Given material.

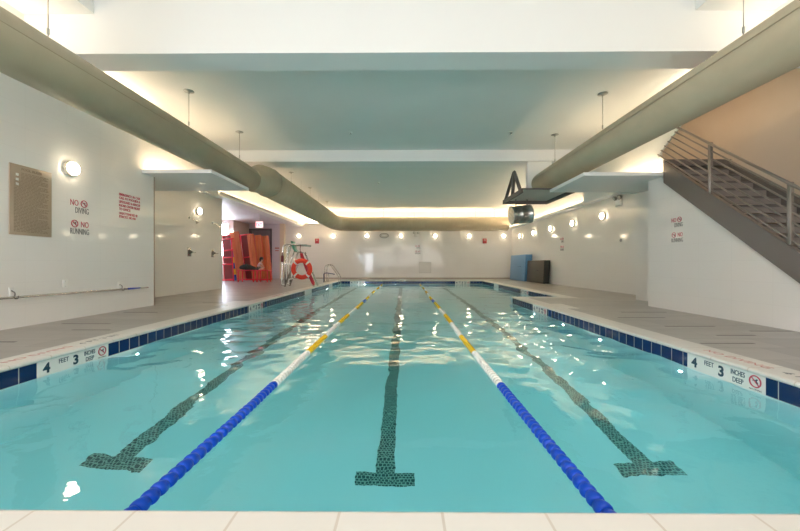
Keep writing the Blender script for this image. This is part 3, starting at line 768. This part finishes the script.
# back wall fittings
for (x, lb) in ((-5.27,'red fire alarm on back wall beside the lifeguard chair'),(4.87,'red fire alarm on back wall above the blue mat')):
    t = thing('fire_alarm', lb, 'alarm', (x,YB,2.27), 0, 'red fire alarms')
    obj('body', MB().rbox(x-.12,x+.12,YB-.06,YB,2.12,2.42,.015), M['alarm'], t)
    obj('strobe', MB().rbox(x-.05,x+.05,YB-.085,YB-.055,2.28,2.36,.01), mat('dull strobe lens', (.5,.35,.33), .3), t)
t = thing('oval_sign', 'oval grey edged plate on back wall between two round lights', 'sign', (-1.2,YB,2.60))
el = MB(); pts = [(-1.2+.26*math.cos(2*PI*k/36), YB-.03, 2.60+.14*math.sin(2*PI*k/36)) for k in range(36)]
obj('rim', MB().tube(pts, .022, 8, True, True), M['greyplastic'], t); obj('plate', el.prism(pts, (0,1,0), .028), mat('pale plate', (.62,.60,.56), .3), t)
obj('lettering', MB().box(-1.34,-1.06,YB-.034,YB-.03,2.57,2.63), M['whiteplastic'], t)
def emergency(o, x, y, lb, side):
    t = thing('emergency_light', lb, 'light', o, 0)
    # local x along wall, local y up, local z out
    F = frame(o, x, y); q = lambda *p: F @ Vector(p)
    obj('battery_box', MB().rbox(-.13,.13,-.10,.08,0,.07,.012,F), M['whiteplastic'], t)
    for s in (-1, 1):
        h = obj('lamp_head', MB().lathe([(.03,-.05),(.055,-.03),(.07,.02),(.07,.035),(.055,.035)], q(.12*s,.15,.07), F.to_3x3() @ Vector((.25*s,-.35,1)), 16), M['greyplastic'], t)
        obj('lens', MB().lathe([(.001,.03),(.06,.028),(.05,.042),(.001,.05)], q(.12*s,.15,.07), F.to_3x3() @ Vector((.25*s,-.35,1)), 16), mat('clear lamp lens', (.75,.75,.72), .1), h)
    obj('neck', MB().tube([q(-.1,.07,.03),q(-.12,.15,.05)], .015, 8).tube([q(.1,.07,.03),q(.12,.15,.05)], .015, 8), M['greyplastic'], t)
emergency((.73,YB,2.62),(1,0,0),(0,0,1),'twin headed emergency lamps on the middle of the back wall under the duct','B')
emergency((RR,10.75,2.72),(0,-1,0),(0,0,1),'twin headed white emergency lamps high on mat wall beside the staircase corner','R')
t = thing('access_panel', 'square flush access panel low on the back wall', 'panel', (1.27,YB,.66))
obj('door', MB().box(.94,1.60,YB-.010,YB-.001,.36,.98), mat('access panel paint', (.70,.69,.66), .3), t)
obj('rim', MB().box(.90,1.64,YB-.014,YB-.004,.98,1.01).box(.90,1.64,YB-.014,YB-.004,.33,.36).box(.90,.93,YB-.014,YB-.004,.36,.98).box(1.61,1.64,YB-.014,YB-.004,.36,.98), mat('panel rim', (.60,.59,.57), .3), t)
tag(obj('call_button', MB().lathe([(.05,0),(.05,.02),(.03,.03),(.001,.03)], (RR,10.68,1.58), (-1,0,0), 16), M['greyplastic']), 'small grey round button on mat wall beside the staircase corner', 'button')
t = thing('door_notice', 'small reddish notice on the lavender wall beside the dark door', 'sign', (-7.7,21.5,1.75))
obj('plate', MB().box(-7.86,-7.55,21.488,21.5,1.60,1.92), M['alcove'], t); obj('lettering', MB().box(-7.84,-7.57,21.485,21.489,1.80,1.88).box(-7.82,-7.60,21.485,21.489,1.66,1.72), M['fadedtext'], t)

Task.
The data above needs to be retyped exactly, with the images left out.

Output for this task.
Keep writing the Blender script for this image. This is part 3, starting at line 768. This part finishes the script.
# back wall fittings
for (x, lb) in ((-5.27,'red fire alarm on back wall beside the lifeguard chair'),(4.87,'red fire alarm on back wall above the blue mat')):
    t = thing('fire_alarm', lb, 'alarm', (x,YB,2.27), 0, 'red fire alarms')
    obj('body', MB().rbox(x-.12,x+.12,YB-.06,YB,2.12,2.42,.015), M['alarm'], t)
    obj('strobe', MB().rbox(x-.05,x+.05,YB-.085,YB-.055,2.28,2.36,.01), mat('dull strobe lens', (.5,.35,.33), .3), t)
t = thing('oval_sign', 'oval grey edged plate on back wall between two round lights', 'sign', (-1.2,YB,2.60))
el = MB(); pts = [(-1.2+.26*math.cos(2*PI*k/36), YB-.03, 2.60+.14*math.sin(2*PI*k/36)) for k in range(36)]
obj('rim', MB().tube(pts, .022, 8, True, True), M['greyplastic'], t); obj('plate', el.prism(pts, (0,1,0), .028), mat('pale plate', (.62,.60,.56), .3), t)
obj('lettering', MB().box(-1.34,-1.06,YB-.034,YB-.03,2.57,2.63), M['whiteplastic'], t)
def emergency(o, x, y, lb, side):
    t = thing('emergency_light', lb, 'light', o, 0)
    # local x along wall, local y up, local z out
    F = frame(o, x, y); q = lambda *p: F @ Vector(p)
    obj('battery_box', MB().rbox(-.13,.13,-.10,.08,0,.07,.012,F), M['whiteplastic'], t)
    for s in (-1, 1):
        h = obj('lamp_head', MB().lathe([(.03,-.05),(.055,-.03),(.07,.02),(.07,.035),(.055,.035)], q(.12*s,.15,.07), F.to_3x3() @ Vector((.25*s,-.35,1)), 16), M['greyplastic'], t)
        obj('lens', MB().lathe([(.001,.03),(.06,.028),(.05,.042),(.001,.05)], q(.12*s,.15,.07), F.to_3x3() @ Vector((.25*s,-.35,1)), 16), mat('clear lamp lens', (.75,.75,.72), .1), h)
    obj('neck', MB().tube([q(-.1,.07,.03),q(-.12,.15,.05)], .015, 8).tube([q(.1,.07,.03),q(.12,.15,.05)], .015, 8), M['greyplastic'], t)
emergency((.73,YB,2.62),(1,0,0),(0,0,1),'twin headed emergency lamps on the middle of the back wall under the duct','B')
emergency((RR,10.75,2.72),(0,-1,0),(0,0,1),'twin headed white emergency lamps high on mat wall beside the staircase corner','R')
t = thing('access_panel', 'square flush access panel low on the back wall', 'panel', (1.27,YB,.66))
obj('door', MB().box(.94,1.60,YB-.010,YB-.001,.36,.98), mat('access panel paint', (.70,.69,.66), .3), t)
obj('rim', MB().box(.90,1.64,YB-.014,YB-.004,.98,1.01).box(.90,1.64,YB-.014,YB-.004,.33,.36).box(.90,.93,YB-.014,YB-.004,.36,.98).box(1.61,1.64,YB-.014,YB-.004,.36,.98), mat('panel rim', (.60,.59,.57), .3), t)
tag(obj('call_button', MB().lathe([(.05,0),(.05,.02),(.03,.03),(.001,.03)], (RR,10.68,1.58), (-1,0,0), 16), M['greyplastic']), 'small grey round button on mat wall beside the staircase corner', 'button')
t = thing('door_notice', 'small reddish notice on the lavender wall beside the dark door', 'sign', (-7.7,21.5,1.75))
obj('plate', MB().box(-7.86,-7.55,21.488,21.5,1.60,1.92), M['alcove'], t); obj('lettering', MB().box(-7.84,-7.57,21.485,21.489,1.80,1.88).box(-7.82,-7.60,21.485,21.489,1.66,1.72), M['fadedtext'], t)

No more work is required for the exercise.